__Your instructions__:
Find each line holding "from" and copy it out.

__Collected data__:

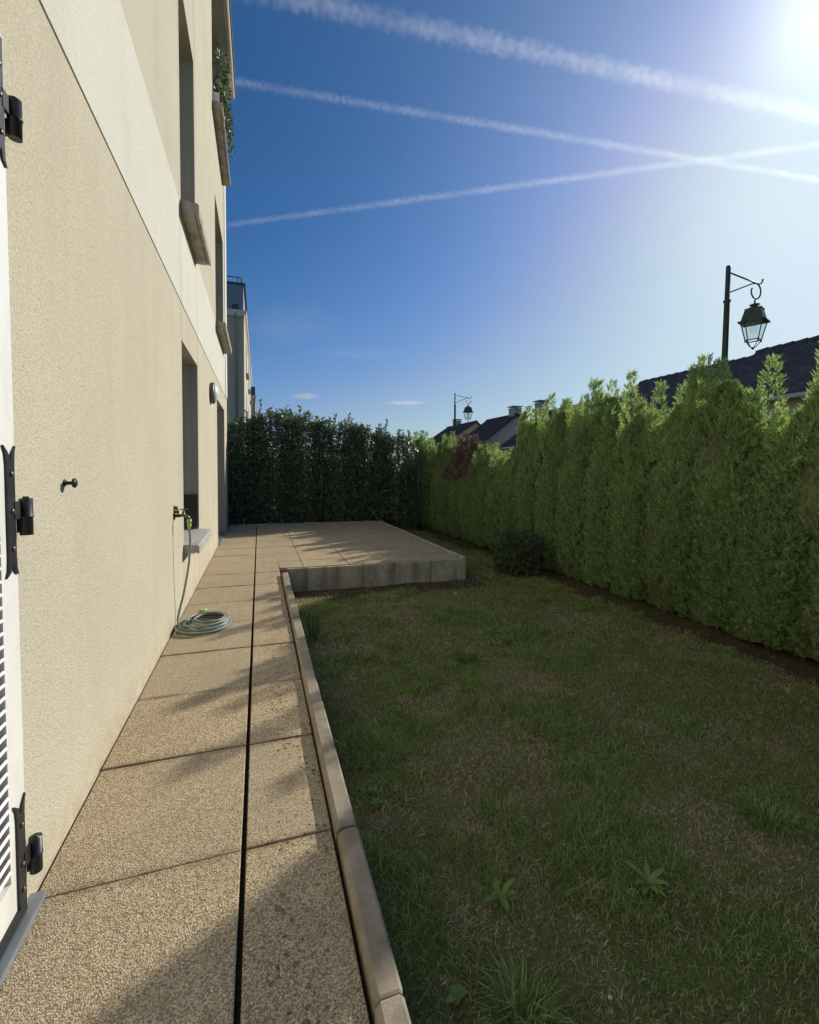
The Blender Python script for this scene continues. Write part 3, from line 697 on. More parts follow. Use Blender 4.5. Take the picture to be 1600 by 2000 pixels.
link_np('leaves', np_mesh('leaves', V - np.array(pl.location), Fq, [M['laurel']]), pl)
stemsb.build('stems', M['wood'], pl)

# ------------------------------------------------------------------ neighbouring buildings in the row
nb = empty('apartment_building', (-4.5, 30, 0), 'distant cream apartment building with shaded end wall, cornice and downpipe', 'building')
XN = -0.62
MB().box(-9, XN, 22, 40, -0.5, 8.12).build('wall', M['upper'], nb)
q = MB(); q.prism([(-9, 8.12), (XN + 0.02, 8.12), (XN + 0.03, 8.2), (XN + 0.12, 8.26), (XN + 0.13, 8.4), (-9, 8.4)], 'y', 21.88, 40.1); q.build('cornice', M['quoin'], nb)
MB().box(-9, XN - 0.02, 22.02, 39, 8.4, 9.55).build('attic_storey', M['zinc'], nb)
MB().box(-9, XN + 0.08, 21.95, 39.1, 9.55, 9.62).build('roof', M['dark_zinc'], nb)
q = MB()
for yy in (22.0,): q.tube([(-6, yy, 9.86), (XN - 0.1, yy, 9.86)], 0.025, 6)
q.tube([(XN - 0.1, 22.0, 9.86), (XN - 0.1, 30, 9.86)], 0.025, 6)
for xx in (XN - 0.1, XN - 0.25, -1.6, -3): q.tube([(xx, 22.0, 9.6), (xx, 22.0, 9.86)], 0.02, 6)
q.build('railing', M['dark_edge'], nb)
q = MB(); q.tube([(-0.97, 21.93, 8.3), (-0.97, 21.9, 8.1), (-0.95, 21.93, 7.9), (-0.95, 21.93, -0.4)], 0.05, 10); q.build('downpipe', M['zinc'], nb)
MB().box(-1.12, -0.82, 21.85, 22.0, 8.42, 8.62).build('hopper', M['dark_zinc'], nb)
for (y0, z0) in ((25, 3.6), (30, 3.6), (35, 3.6), (25, 6.2), (30, 6.2), (35, 6.2)):
    w_ = MB().box(XN - 0.01, XN + 0.012, y0, y0 + 1.1, z0, z0 + 1.6).build('window', M['lacquer'], nb)
    sub(MB().box(XN + 0.010, XN + 0.016, y0 + 0.08, y0 + 1.02, z0 + 0.08, z0 + 1.52), 'pane', M['pane'], w_)
    sub(MB().box(XN - 0.01, XN + 0.15, y0 - 0.08, y0 + 1.18, z0 - 0.12, z0 - 0.002), 'window_sill', M['sill_old'], w_)
nb2 = empty('apartment_building', (-4.5, 52, 0), 'farthest apartment building, a narrow shaded sliver above the leafy hedge', 'building')
MB().box(-9, -0.28, 46, 60, -0.5, 8.0).build('wall', M['upper'], nb2)
MB().box(-9, -0.20, 45.9, 60.1, 8.0, 8.25).build('cornice', M['quoin'], nb2)
MB().box(-9, -0.32, 46, 60, 8.25, 9.1).build('roof', M['dark_zinc'], nb2)
MB().tube([(-0.36, 45.93, 8.0), (-0.36, 45.93, -0.4)], 0.07, 8).build('downpipe', M['zinc'], nb2)

# ------------------------------------------------------------------ houses beyond the hedge
def tile_sheet(p_ridge, p_eave, y0, y1, tw, tl, th=0.018):
    """overlapping plain tiles on a slope from ridge line to eave line (points are (x,z)), rows along y"""
    a = Vector((p_ridge[0], 0, p_ridge[1])); b = Vector((p_eave[0], 0, p_eave[1])); d = b - a; Ln = d.length; d.normalize()
    nrm_ = Vector((-d.z, 0, d.x));
    if nrm_.z < 0: nrm_ = -nrm_
    rowsn = int(Ln / tl) + 1; cols = int((y1 - y0) / tw) + 1
    I, J = np.meshgrid(np.arange(rowsn), np.arange(cols), indexing='ij'); I = I.ravel(); J = J.ravel(); n = len(I)
    s0 = I * tl; s1 = np.minimum(s0 + tl * 1.12, Ln + 0.03); yy0 = y0 + (J + 0.5 * (I % 2)) * tw; yy0 = np.clip(yy0, y0, y1); yy1 = np.clip(yy0 + tw * 0.96, y0, y1)
    j1 = rng.uniform(0, 0.006, n); d_, n_, a_ = (np.array(v) for v in (d, nrm_, a))
    def pt(s, y, h): return a_ + s[:, None] * d_ + h[:, None] * n_ + np.stack([0 * y, y, 0 * y], 1)
    V = np.stack([pt(s0, yy0, j1), pt(s0, yy1, j1), pt(s1, yy1, j1 + th), pt(s1, yy0, j1 + th), pt(s1, yy0, j1 - 0.01), pt(s1, yy1, j1 - 0.01)], 1).reshape(-1, 3)
    b_ = np.arange(n) * 6
    return V, np.concatenate([np.stack([b_, b_ + 3, b_ + 2, b_ + 1], 1), np.stack([b_ + 3, b_ + 4, b_ + 5, b_ + 2], 1)])
def house(label, xr, zr, y0, y1, half, rise, wallm, chim=None, tile=(0.30, 0.30), tm='tile_far', ridge_parts=False):
    h = empty('house', (xr, (y0 + y1) / 2, GZ), label, 'house')
    ze = zr - rise
    q = MB(); i = 0.35
    q.prism([(xr - half + i, GZ - 0.2), (xr + half - i, GZ - 0.2), (xr + half - i, ze + rise * i / half - 0.12), (xr, zr - 0.16), (xr - half + i, ze + rise * i / half - 0.12)], 'y', y0 + 0.25, y1 - 0.25)
    q.build('wall', wallm, h)
    q = MB(); q.prism([(xr - half, ze - 0.10), (xr - half, ze), (xr, zr), (xr + half, ze), (xr + half, ze - 0.10), (xr, zr - 0.14)], 'y', y0, y1)
    rf = q.build('roof', M[tm], h)
    for sgn in (-1, 1):
        V, Fq = tile_sheet((xr, zr + 0.005), (xr + sgn * half, ze + 0.005), y0, y1, *tile)
        o = link_np('roof_tiles', np_mesh('roof_tiles', V - np.array(ORG[rf.name]), Fq, [M[tm]]), rf); o['kind'] = 'stuff'
    y = y0
    while y < y1 - 0.05:
        yb = min(y + 0.40, y1); r0, r1 = 0.115, 0.10
        t = MB(); vs = []; k = 7
        for yy, rr in ((y, r0 + 0.022), (yb, r1)):
            for a in range(k + 1): an = math.pi * a / k; vs.append((xr + rr * math.cos(an), yy, zr - 0.03 + rr * math.sin(an) * 0.9))
        t.add(vs, [(a, a + 1, a + k + 2, a + k + 1) for a in range(k)] + [tuple(range(k + 1))])
        if ridge_parts: sub(t, 'ridge_tile', M[tm], rf)
        else:
            if y == y0: allr = MB()
            allr.add(t.v, t.f)
        y = yb
    if not ridge_parts: o = sub(allr, 'ridge_tiles', M[tm], rf); o['kind'] = 'stuff'
    q = MB(); q.tube([(xr - half - 0.06, y0, ze - 0.06), (xr - half - 0.06, y1, ze - 0.06)], 0.065, 8); q.build('gutter', M['gutter'], h)
    if chim:
        cx_, cy_, cz_, cw = chim
        c = MB(); c.box(cx_ - cw, cx_ + cw, cy_ - cw, cy_ + cw, zr - 1.0, cz_ - 0.22); c.box(cx_ - cw * 1.15, cx_ + cw * 1.15, cy_ - cw * 1.15, cy_ + cw * 1.15, cz_ - 0.22, cz_ - 0.16)
        ch = c.build('chimney', M['chimney'], h)
        c = MB()
        for sx in (-1, 1):
            for sy in (-1, 1): c.box(cx_ + sx * cw * .8 - .04, cx_ + sx * cw * .8 + .04, cy_ + sy * cw * .8 - .04, cy_ + sy * cw * .8 + .04, cz_ - 0.16, cz_ - 0.02)
        c.box(cx_ - cw * 1.3, cx_ + cw * 1.3, cy_ - cw * 1.3, cy_ + cw * 1.3, cz_ - 0.02, cz_ + 0.04)
        sub(c, 'chimney_cap', M['chimney'], ch)
    return h
house('smallest distant house with brown roof and orange lit gable, next to the farther lantern', 22.6, 6.68, 44.4, 52.5, 4.0, 2.7, M['plaster_pink'], (22.6, 49.6, 7.35, 0.38))
house('distant house with pale gable and dark roof, between the farther lantern and tall green conifers', 22.6, 6.52, 36.0, 42.2, 4.2, 3.1, M['plaster_far'], (22.75, 36.9, 7.25, 0.42))
house('small house with low dark roof tucked in front of the pale gable', 22.9, 5.15, 31.0, 34.6, 3.4, 2.3, M['plaster_far'])
house('house with dark roof and chimney peeking over the middle of the conifers', 22.6, 6.22, 27.6, 32.3, 4.2, 3.1, M['plaster_far'], (22.2, 32.0, 7.05, 0.38))
big = house('large house with long dark tiled roof rising behind the nearer lantern, farther half', 17.1, 5.50, 11.6, 16.85, 3.1, 2.10, M['plaster_far'], None, (0.19, 0.13), 'tile', True)
big2 = house('large house with long dark tiled roof at the right edge, nearer and higher half', 17.1, 5.66, 2.0, 11.58, 3.25, 2.2, M['plaster_far'], None, (0.19, 0.13), 'tile', True)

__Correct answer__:
The Blender Python script for this scene continues. Write part 3, from line 697 on. More parts follow. Use Blender 4.5. Take the picture to be 1600 by 2000 pixels.
    """overlapping plain tiles on a slope from ridge line to eave line (points are (x,z)), rows along y"""